When talking about the similarities between French cooking and Southern cooking one this stands out, seasonality. One gets a strong sense of farming seasons while reading this cookbook. The first section of the book takes us straight to the larder where putting up jams, and pickles is a way to preserve the summer bounty.

Like the title says, you will find recipes for fois gras and filed peas, and you will also find lemon chevre cheesecake and sweet potato pie, braised short ribs and smothered squirrel, and host of recipes that will seem familiar and daring and most of all tasty.  Interspersed with the lively recipes are stories of home and family. Let's be clear, cooking is a family affair and Jennifer Booker is quick to include family stories in her collection of recipes.

I know you, you always say everything is better with bacon, but Booker gives you instructions on how to make it yourself. She says:
Curing meat takes time and the right ingredients, one of which is Pink Curing Salt. This curing salt, also known as Prague Powder #1 and TCM, or tinted curing mix, is not to be confused with table salt. It is a mixture of sodium, nitrates, and nitrites that inhibit the growth of microorganisms that can cause food-borne illness. It is colored pink to help distinguish it from salt or sugar, and to blend better with the meats it’s being used to cure. Curing salts can be ordered on-line or acquired from a butcher. No matter what its name, curing salt should be used sparingly, and due to its high nitrate and nitrite levels, never eaten alone.

Black Pepper Bacon

¼ cup sea salt
1 cup dark brown sugar
2 tablespoons freshly ground black pepper
½ teaspoon ground bay leaf
1 teaspoon granulated onion
1 teaspoon granulated garlic
½ teaspoon ground thyme
2 teaspoons Pink Curing Salt, or Prague Powder #1
3 to 4 pounds fresh pork belly

Mix the salt, brown sugar, black pepper, bay leaf, onion, garlic, and thyme together and place in a large flat plastic container with a cover. Taste and adjust the seasoning before you add the Pink Curing Salt. Add the Pink Curing Salt and mix well.

Add the pork belly to the container and spread the cure mix over the entire pork belly, being sure to press the mix into all the cracks and crevices of the belly. Cover and refrigerate for 10 days, turning the pork belly after 5 days.

After day 10, remove the pork from the container and rinse with cold water; removing as much of the cure mix as possible. Discard the mix left in the container.

Pat the pork belly dry, place on a wire rack in a sheet pan, and refrigerate, uncovered, for 24 hours to form a pellicle, or sticky skin.

Preheat the grill or smoker to 300° F using a fire made of hickory wood and ?charcoal. Smoke the cured pork belly for 1 ½ hours per pound at 200° to 215° F, or until the internal temperature reaches 155° F.

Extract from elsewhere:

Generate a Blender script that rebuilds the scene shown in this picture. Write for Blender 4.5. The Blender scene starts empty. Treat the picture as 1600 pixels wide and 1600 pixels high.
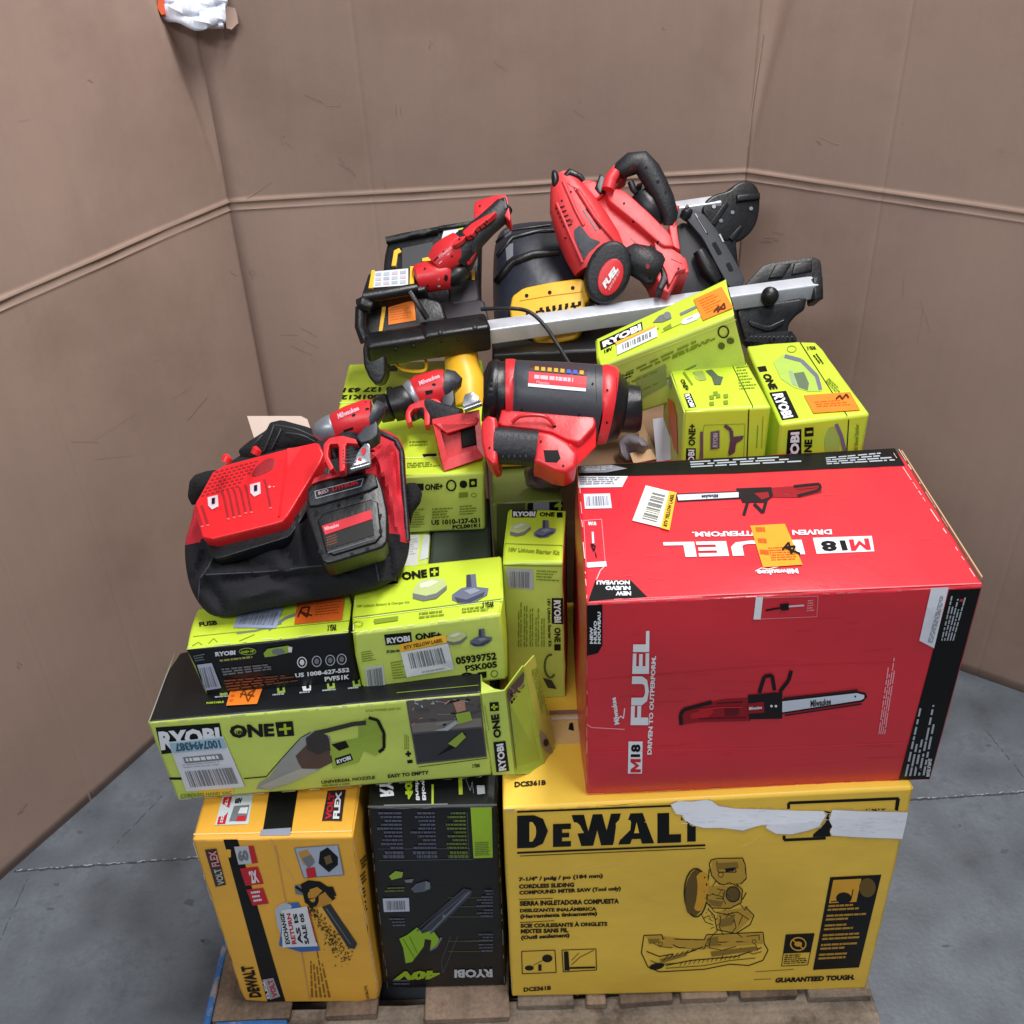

Remove and let the bacon rest at room temperature for 30 minutes. Refrigerate the bacon before slicing to make it easier to cut.

Fry the bacon slices in a hot cast-iron skillet over medium heat for 5 minutes on each side, or until crisp.
If you are a true fan of bacon, go ahead, make it yourself. Grab a copy of Field Peas to Foie Gras and head into the kitchen with someone you love. I would start by making the Fried Gizzards, but that is just me.